Guam - With the new school year underway, it's become apparent that the Department of Public Works has had to hustle in order to get the island's 39,800 students to and from school every day. Last night's informational briefing called by Public Works Committee chairman Senator Tom Ada addressed these bussing concerns.

According to DPW director Joann Brown, her department is doing what it can within its means, operating with a minimal 131 busses and 113 active bus drivers. "With the funding provided and the resources and the additional investment of our personnel we are actually operating at the optimum capability with the resources we have available, and that's a very important thing to point out. If there's a desire for greater capability and capacity, we gotta figure out how to fund that," she expressed.

It was also revealed that DPW would need 179 busses. Brown said, "I don't look at it at all as a perfect world, but as a practical reality in order to meet the demands that are currently there with the number of students we are required to transport everyday we need the additional capacity, which we don't have at the moment."

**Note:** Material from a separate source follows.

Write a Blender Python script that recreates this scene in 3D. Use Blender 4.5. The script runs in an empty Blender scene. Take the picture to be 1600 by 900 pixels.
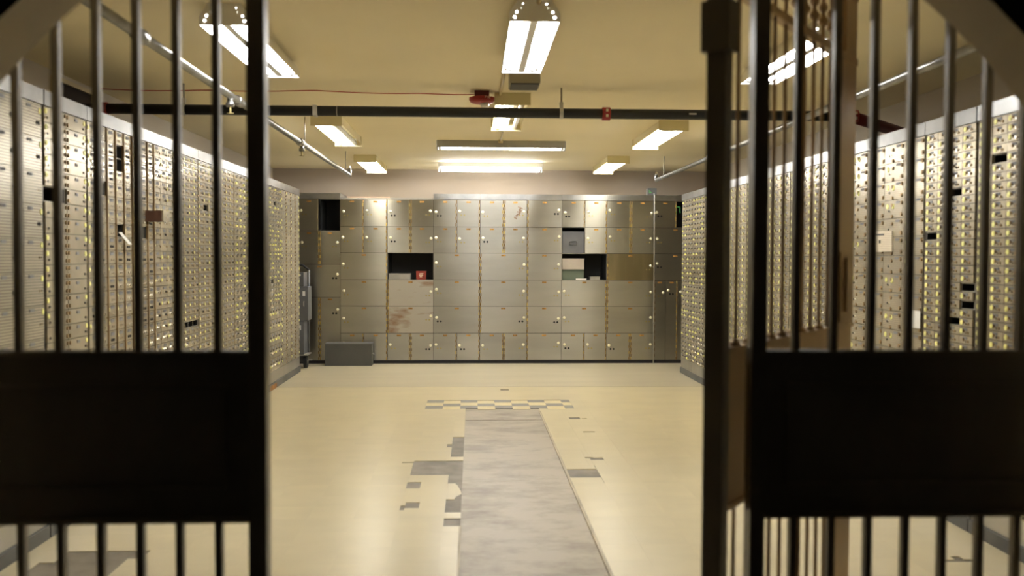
import bpy, bmesh, math, random
from mathutils import Vector, Matrix
rnd = random.Random(7)
SC = bpy.context.scene
COL = SC.collection
R = math.radians
PI = math.pi

# ------------------------------------------------------------------ camera
F_PX = 1430.0
cam_data = bpy.data.cameras.new('camera')
cam_data.sensor_width = 36.0
cam_data.lens = F_PX / 1600.0 * 36.0
cam_data.clip_start = 0.02
cam_data.dof.use_dof = True
cam_data.dof.focus_distance = 10.5
cam_data.dof.aperture_fstop = 2.3
cam = bpy.data.objects.new('camera', cam_data)
COL.objects.link(cam)
yaw, pitch, roll = R(2.48), R(1.92), R(0.2)
cam.matrix_world = (Matrix.Translation((0, 0, 1.32)) @ Matrix.Rotation(-yaw, 4, 'Z')
                    @ Matrix.Rotation(PI / 2 - pitch, 4, 'X') @ Matrix.Rotation(roll, 4, 'Z'))
SC.camera = cam

# ------------------------------------------------------------------ world, exposure
world = bpy.data.worlds.new('world')
world.use_nodes = True
world.node_tree.nodes['Background'].inputs[0].default_value = (1.0, 0.85, 0.65, 1)
world.node_tree.nodes['Background'].inputs[1].default_value = 0.004
SC.world = world
SC.view_settings.view_transform = 'Standard'
SC.view_settings.look = 'None'
SC.view_settings.exposure = 1.05
SC.view_settings.gamma = 1.0
SC.view_settings.use_curve_mapping = False
SC.cycles.use_denoising = True
SC.cycles.max_bounces = 12
SC.cycles.diffuse_bounces = 8
SC.cycles.glossy_bounces = 4
SC.cycles.sample_clamp_indirect = 8.0
SC.cycles.caustics_reflective = True
SC.cycles.blur_glossy = 1.0
SC.cycles.caustics_refractive = False
TUBE_STRENGTH = 21.0

# ------------------------------------------------------------------ room dimensions
XL, XR = -1.985, 2.41          # faces of the side cabinets
WL, WR = -2.57, 3.10           # side walls
CEIL = 2.455
BACK, WB = 11.35, 11.95        # face of the rear cabinets, rear wall
FRONT0, FRONT1 = 1.74, 1.90    # front wall with the round opening
GATE = 2.08

# ------------------------------------------------------------------ materials
def mat(name, col, rough=0.5, metal=0.0, spec=0.5, noise=None, bump=None, rand=0.0,
        aniso=0.0, rot=0.0, emit=None, coat=0.0, coords='Object', ramp=None):
    """noise=(scale, amount, stretch xyz) multiplies the colour; bump=(scale, strength, stretch xyz)."""
    m = bpy.data.materials.new(name)
    m.use_nodes = True
    nt = m.node_tree
    N, L = nt.nodes, nt.links
    b = N['Principled BSDF']
    b.inputs['Base Color'].default_value = (*col, 1)
    b.inputs['Roughness'].default_value = rough
    b.inputs['Metallic'].default_value = metal
    b.inputs['Specular IOR Level'].default_value = spec
    b.inputs['Anisotropic'].default_value = aniso
    b.inputs['Anisotropic Rotation'].default_value = rot
    b.inputs['Coat Weight'].default_value = coat
    if emit:
        b.inputs['Emission Color'].default_value = (*emit[0], 1)
        b.inputs['Emission Strength'].default_value = emit[1]
    tc = N.new('ShaderNodeTexCoord')
    def tex(scale, stretch, detail=4):
        mp = N.new('ShaderNodeMapping')
        mp.inputs['Scale'].default_value = stretch
        L.new(tc.outputs[coords], mp.inputs['Vector'])
        oi = N.new('ShaderNodeObjectInfo')
        ad = N.new('ShaderNodeVectorMath'); ad.operation = 'ADD'
        sc = N.new('ShaderNodeVectorMath'); sc.operation = 'SCALE'
        L.new(oi.outputs['Random'], sc.inputs['Scale'])
        sc.inputs[0].default_value = (37.0, 19.0, 53.0)
        L.new(mp.outputs[0], ad.inputs[0]); L.new(sc.outputs[0], ad.inputs[1])
        t = N.new('ShaderNodeTexNoise')
        t.inputs['Scale'].default_value = scale
        t.inputs['Detail'].default_value = detail
        L.new(ad.outputs[0], t.inputs['Vector'])
        return t
    colour = None
    if noise:
        t = tex(noise[0], noise[2])
        rp = N.new('ShaderNodeValToRGB')
        a = noise[1]
        c2 = ramp if ramp else tuple(c * (1 - a) for c in col)
        rp.color_ramp.elements[0].position = 0.36
        rp.color_ramp.elements[1].position = 0.64
        rp.color_ramp.elements[0].color = (*c2, 1)
        rp.color_ramp.elements[1].color = (*col, 1)
        L.new(t.outputs['Fac'], rp.inputs[0])
        colour = rp.outputs[0]
    if rand:
        oi = N.new('ShaderNodeObjectInfo')
        mr = N.new('ShaderNodeMapRange')
        mr.inputs['To Min'].default_value = 1 - rand
        mr.inputs['To Max'].default_value = 1 + rand
        L.new(oi.outputs['Random'], mr.inputs['Value'])
        mx = N.new('ShaderNodeVectorMath'); mx.operation = 'SCALE'
        if colour: L.new(colour, mx.inputs[0])
        else: mx.inputs[0].default_value = col
        L.new(mr.outputs[0], mx.inputs['Scale'])
        colour = mx.outputs[0]
    if colour:
        L.new(colour, b.inputs['Base Color'])
    if bump:
        t = tex(bump[0], bump[2])
        bp = N.new('ShaderNodeBump')
        bp.inputs['Strength'].default_value = bump[1]
        bp.inputs['Distance'].default_value = 0.002
        L.new(t.outputs['Fac'], bp.inputs['Height'])
        L.new(bp.outputs[0], b.inputs['Normal'])
    return m

def add_lines(m, axis_scale, strength, colour=None):
    """fine embossed lines: axis_scale is a list of (axis, lines per metre)."""
    nt = m.node_tree; N, L = nt.nodes, nt.links
    b = N['Principled BSDF']
    tc = N.new('ShaderNodeTexCoord')
    sx = N.new('ShaderNodeSeparateXYZ'); L.new(tc.outputs['Object'], sx.inputs[0])
    out = None
    for ax, per in axis_scale:
        mu = N.new('ShaderNodeMath'); mu.operation = 'MULTIPLY'; mu.inputs[1].default_value = per
        L.new(sx.outputs[ax], mu.inputs[0])
        fr = N.new('ShaderNodeMath'); fr.operation = 'FRACT'; L.new(mu.outputs[0], fr.inputs[0])
        lt = N.new('ShaderNodeMath'); lt.operation = 'GREATER_THAN'; lt.inputs[1].default_value = 0.24
        L.new(fr.outputs[0], lt.inputs[0])
        if out is None: out = lt.outputs[0]
        else:
            mi = N.new('ShaderNodeMath'); mi.operation = 'MINIMUM'
            L.new(out, mi.inputs[0]); L.new(lt.outputs[0], mi.inputs[1]); out = mi.outputs[0]
    bp = N.new('ShaderNodeBump'); bp.inputs['Strength'].default_value = strength
    bp.inputs['Distance'].default_value = 0.002
    L.new(out, bp.inputs['Height']); L.new(bp.outputs[0], b.inputs['Normal'])
    if colour:
        mx = N.new('ShaderNodeMix'); mx.data_type = 'RGBA'
        mx.inputs['A'].default_value = (*colour, 1)
        src = b.inputs['Base Color'].links
        if src: L.new(src[0].from_socket, mx.inputs['B'])
        else: mx.inputs['B'].default_value = b.inputs['Base Color'].default_value
        L.new(out, mx.inputs['Factor']); L.new(mx.outputs['Result'], b.inputs['Base Color'])

M = {}
M['ceiling'] = mat('ceiling_paint', (0.93, 0.84, 0.61), 0.7, spec=0.25, noise=(0.7, 0.07, (1, 1, 1)))
M['wall_back'] = mat('rear_wall_paint', (0.42, 0.352, 0.28), 0.75, spec=0.2, noise=(0.9, 0.05, (1, 1, 1)))
M['wall_side'] = mat('side_wall_paint', (0.58, 0.52, 0.43), 0.75, spec=0.2, noise=(0.9, 0.08, (1, 1, 1)))
M['wall_cream'] = mat('front_wall_paint', (0.80, 0.71, 0.50), 0.7, spec=0.2)
M['outer'] = mat('outer_steel', (0.03, 0.027, 0.022), 0.5, 0.3)
M['jamb'] = mat('jamb_bronze_paint', (0.56, 0.46, 0.29), 0.45, 0.1, noise=(3, 0.2, (1, 1, 1)))
M['tile'] = mat('cream_floor_tile', (0.605, 0.525, 0.34), 0.28, spec=0.45, noise=(3.0, 0.075, (0.8, 1.5, 1)),
                rand=0.012, bump=(4, 0.12, (1, 1, 1)))
M['tile_back'] = mat('pale_floor_sheet', (0.51, 0.455, 0.33), 0.34, spec=0.5, noise=(2.0, 0.09, (0.5, 2, 1)), bump=(5, 0.1, (1, 1, 1)))
M['tile_grey'] = mat('grey_checker_tile', (0.25, 0.235, 0.22), 0.35, noise=(8, 0.2, (1, 1, 1)), rand=0.08)
M['tile_yellow'] = mat('yellow_checker_tile', (0.74, 0.64, 0.38), 0.3, noise=(8, 0.1, (1, 1, 1)), rand=0.05)
M['slab'] = mat('bare_concrete', (0.385, 0.335, 0.255), 0.42, spec=0.5, noise=(3.2, 0.3, (0.8, 1.3, 1)), ramp=(0.19, 0.15, 0.105),
                bump=(7, 0.35, (1, 1, 1)))
rp = [n for n in M['slab'].node_tree.nodes if n.type == 'VALTORGB'][0]
rp.color_ramp.elements[0].position = 0.30; rp.color_ramp.elements[1].position = 0.56
for n_ in M['slab'].node_tree.nodes:
    if n_.type == 'TEX_NOISE': n_.inputs['Detail'].default_value = 9; n_.inputs['Roughness'].default_value = 0.68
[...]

To compensate for the lack of busses and drivers, a single bus driver can make over four runs per morning and again in the afternoon. According to Brown, this translates to students arriving at school too early and leaving school too late, causing further strain on the department of education who need personnel on campus to monitor students. Passenger busses can only hold 60 students, but drivers are reporting increase in riders.

More bussing problems became apparent with the opening of John F. Kennedy High School this week. "In the entire Government of Guam, we move the most people it's challenging enough to deal with the fact we don't have enough busses," Brown told the committee. "It's challenging enough to deal with we have an aging bus fleet, and by the way we only have six mechanics to address the operational maintenance of 130+ busses."

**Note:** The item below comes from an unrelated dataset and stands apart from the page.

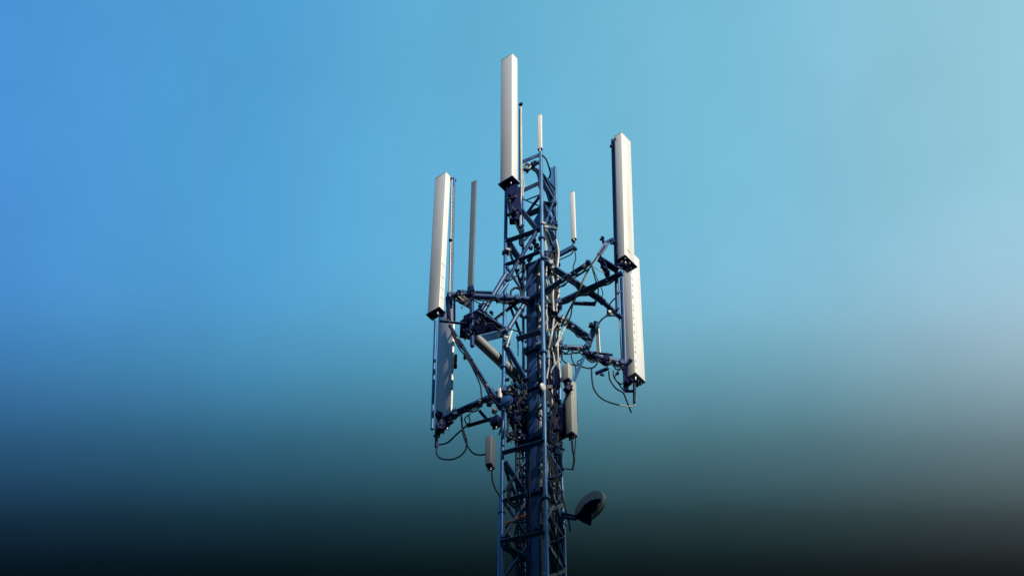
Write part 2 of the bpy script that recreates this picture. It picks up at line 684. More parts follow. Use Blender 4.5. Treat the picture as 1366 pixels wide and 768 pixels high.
# pale strips standing in for sunlight on the right face of the pole
for ya, yb in ((352, 398), (412, 445), (462, 512), (545, 582), (606, 655), (674, 705), (718, 790)):
    za, zb = W(712, ya, YP).z, W(712, yb, YP).z
    m = MB()
    c = PC - EX * (PW / 2 + 0.016) + EY * 0.01
    m.box(Vector((c.x, c.y, (za + zb) / 2)), EX, EY, Vector((0, 0, 1)), 0.03, 0.10, za - zb, 0.004, 1)
    for k in range(int((za - zb) / 0.07)):
        m.box(Vector((c.x, c.y, zb + 0.05 + k * 0.07)) - EX * 0.004, EX, EY, Vector((0, 0, 1)), 0.03, 0.106, 0.006)
    obj('sunlit_face_strip', m, PALE, mast)

# head of the tower: plate, arched bracket, bars
m = MB()
m.bar(W(695, 217, 18.80), W(721, 206, 18.62), 0.012, 0.075, (0, 0, 1))
obj('head_plate', m, LEGM, tower)
m = MB()
m.path([W(713, 226, 18.72), W(717, 229, 18.7), W(720, 237, 18.68), W(721, 250, 18.66)], 0.032, 8)
obj('head_bracket', m, STEEL, tower)
m = MB()
m.bar(W(698, 254, 18.82), W(720, 244, 18.63), 0.012, 0.08, (0, 0, 1))
obj('head_plate', m, STEEL, tower)
for a, b in (((696, 265), (720, 275)), ((702, 267), (720, 260))):
    m = MB()
    m.tube(W(*a, 18.85), W(*b, 18.66), 0.010, 8)
    obj('tie_rod', m, STEEL, tower)
for a, b, ya, yb, w in (((693, 277), (717, 307), 18.84, 18.66, 0.06), 
                        ((676.5, 319), (697, 349), 18.83, 18.9, 0.05), ((675.5, 353), (720, 336), 18.83, 18.62, 0.045), ((676.5, 321.5), (721, 306), 18.83, 18.62, 0.055),
                        ((700, 287), (720, 278.5), 18.80, 18.63, 0.05), ((672, 668), (703, 659), 18.83, 18.70, 0.05), ((700, 350), (690, 362), 18.9, 18.85, 0.03), ((725, 235), (738, 262), 18.65, 18.98, 0.05),
                        ((739, 262), (726, 300), 18.98, 18.66, 0.05), ((728, 308), (741, 345), 18.66, 19.0, 0.05),
                        ((741, 322), (728, 342), 18.98, 18.66, 0.05), 
                        ((690, 452), (722, 442), 18.84, 18.6, 0.06), ((676, 462), (699, 503), 18.82, 18.86, 0.05),
                        ((674, 616), (702, 660), 18.82, 18.88, 0.055), ((672, 728), (702, 745), 18.82, 18.88, 0.07),
                        ((670, 604), (727, 588), 18.80, 18.58, 0.048), ((668, 722), (727, 709), 18.80, 18.57, 0.045)):
    m = MB()
    m.bar(W(*a, ya), W(*b, yb), w * 1.15, 0.03, (-0.28, -0.48, -0.83))
    obj('cross_bar', m, STEEL, tower)
for a, b, ya, yb, r in (((718, 305), (676, 374), 18.64, 18.83, 0.026), ((700, 404), (678, 439), 18.86, 18.82, 0.030), ((677, 378), (664, 396), 18.80, 18.80, 0.020),
                        ((697, 349), (703, 360), 18.90, 18.92, 0.018), ((676, 285), (697, 305), 18.84, 18.95, 0.017), ((720, 262), (702, 286), 18.64, 18.82, 0.020),
                        ((720, 330), (704, 348), 18.63, 18.85, 0.022), ((676, 356), (697, 388), 18.83, 18.90, 0.022), ((720, 345), (694, 398), 18.63, 18.86, 0.020),
                        ((672, 668), (701, 711), 18.82, 18.88, 0.020), ((702, 612), (673, 655), 18.88, 18.82, 0.018), ((702, 668), (670, 717), 18.88, 18.82, 0.022),
                        ((703, 728), (670, 772), 18.88, 18.82, 0.022), ((724, 470), (742, 505), 18.62, 19.0, 0.020), ((743, 470), (726, 500), 19.0, 18.64, 0.020),
                        ((727, 600), (747, 640), 18.62, 19.02, 0.024), ((729, 690), (750, 655), 18.62, 19.02, 0.022), ((729, 700), (750, 742), 18.62, 19.02, 0.026),
                        ((724, 232), (740, 252), 18.62, 19.0, 0.016), ((741, 285), (724, 315), 19.0, 18.62, 0.018), ((703, 226), (720, 216), 18.8, 18.64, 0.022)):
    m = MB()
    m.tube(W(*a, ya), W(*b, yb), r, 10)
    obj('diagonal_tube', m, STEEL, tower)
m = MB()
m.plate([W(711, 296, 18.7), W(720, 281, 18.66), W(720.5, 308, 18.66), W(712, 304, 18.69)], 0.008)
obj('gusset_plate', m, LEGM, tower)
for px, py, Y in ((704, 222, 18.74), (711, 221, 18.72), (724, 300, 18.6), (728, 305, 18.62), (734, 306, 18.8), (739, 303, 18.97), (677, 335, 18.82),
                  (724, 345, 18.58), (676, 460, 18.82), (675, 452, 18.82), (745, 460, 18.98), (747, 455, 18.98)):
    clamp(tower, W(px, py, Y), (0, 0.2, 1), 0.045, 'clamp', random.choice((NAVY, GALV, STEEL)))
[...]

According to Brown, her fleet is overworked and most operating beyond their lifespan of seven years. The oldest bus is 21 years old and the newest busses is just 6 years old. Bus breakdowns are a daily occurrence and there are no busses on reserve for stranded students, and she said, "In terms of the overall reality we're dealing with some major challenges - we get the complaints everyday we hear them we understand them we want to respond to them."